Eine davon ist ihm besonders in Erinnerung geblieben, obwohl sie bereits über 20 Jahre her ist: eine Gedenkminute für die Opfer des Brandanschlages auf ein Asylbewerberheim in Solingen. Schlagworte wie "Das Boot ist voll", "Asylmissbrauch" oder auch "Überfremdung" machten damals die Runde. Der Deutsche Gewerkschaftsbund setzte dagegen, rief zu Gedenkminuten in den Betrieben auf.

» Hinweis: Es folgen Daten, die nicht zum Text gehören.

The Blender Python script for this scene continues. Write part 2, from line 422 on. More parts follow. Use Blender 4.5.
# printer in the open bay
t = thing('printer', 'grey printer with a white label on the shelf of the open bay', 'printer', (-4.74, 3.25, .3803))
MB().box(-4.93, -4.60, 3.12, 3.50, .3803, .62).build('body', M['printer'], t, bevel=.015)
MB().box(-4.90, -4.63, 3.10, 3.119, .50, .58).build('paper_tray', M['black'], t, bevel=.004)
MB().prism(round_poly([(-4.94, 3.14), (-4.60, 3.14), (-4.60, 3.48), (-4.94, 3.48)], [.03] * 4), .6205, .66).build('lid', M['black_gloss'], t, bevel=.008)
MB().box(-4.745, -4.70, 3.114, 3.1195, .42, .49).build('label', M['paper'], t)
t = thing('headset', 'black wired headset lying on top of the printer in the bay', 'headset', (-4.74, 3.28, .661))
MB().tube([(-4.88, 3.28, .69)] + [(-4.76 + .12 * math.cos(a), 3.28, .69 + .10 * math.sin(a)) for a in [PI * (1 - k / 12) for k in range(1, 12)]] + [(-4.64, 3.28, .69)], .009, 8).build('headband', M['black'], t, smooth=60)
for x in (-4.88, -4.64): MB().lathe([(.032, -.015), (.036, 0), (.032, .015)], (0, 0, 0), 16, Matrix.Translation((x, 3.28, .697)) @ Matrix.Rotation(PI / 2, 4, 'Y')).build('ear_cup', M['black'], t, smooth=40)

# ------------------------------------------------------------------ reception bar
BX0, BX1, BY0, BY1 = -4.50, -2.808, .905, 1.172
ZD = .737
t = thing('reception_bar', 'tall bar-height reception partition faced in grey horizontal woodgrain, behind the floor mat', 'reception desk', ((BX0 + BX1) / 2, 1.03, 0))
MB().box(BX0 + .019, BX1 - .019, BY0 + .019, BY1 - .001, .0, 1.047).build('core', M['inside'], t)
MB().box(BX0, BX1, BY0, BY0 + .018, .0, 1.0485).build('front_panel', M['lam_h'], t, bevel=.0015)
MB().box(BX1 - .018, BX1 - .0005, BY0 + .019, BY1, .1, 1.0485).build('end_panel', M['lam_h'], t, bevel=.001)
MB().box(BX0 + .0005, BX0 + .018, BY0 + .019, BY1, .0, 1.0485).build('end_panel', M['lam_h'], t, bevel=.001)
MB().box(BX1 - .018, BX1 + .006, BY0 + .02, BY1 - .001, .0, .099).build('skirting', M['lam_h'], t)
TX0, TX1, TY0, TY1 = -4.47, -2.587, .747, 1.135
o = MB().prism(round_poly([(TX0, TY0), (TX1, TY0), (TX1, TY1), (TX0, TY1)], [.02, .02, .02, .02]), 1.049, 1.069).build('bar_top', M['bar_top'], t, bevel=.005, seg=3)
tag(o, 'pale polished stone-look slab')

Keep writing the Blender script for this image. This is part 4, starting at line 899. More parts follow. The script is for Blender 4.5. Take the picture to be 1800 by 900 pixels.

Die DPG organisierte sie auch im damaligen Bahnpostamt: "Die Bänder standen still, die Kolleginnen und Kollegen zündeten Kerzen an, man spürte die Betroffenheit." Es sei mehr gewesen als ein symbolisches Stoppzeichen gegen politisch rechte Gesinnung: "Es hat uns alle einander nähergebracht."

Das Betriebsverfassungsgesetz schreibt dem Betriebsrat vor, dass er "die Eingliederung ausländischer Arbeitnehmer im Betrieb und das Verständnis zwischen ihnen und den deutschen Arbeitnehmern zu fördern" hat. Der Betriebsrat bei der Post ist überzeugt, dass gegenseitiger Respekt und Toleranz Grundvorrausetzungen für ein friedliches Zusammenleben sind.

Ist die Post also eine Insel der gelungenen Integration? Soweit will Franco nicht gehen. Aber er hofft, dass die beständigen Bemühungen von Betriebsrat und Gewerkschaft weiter Früchte tragen.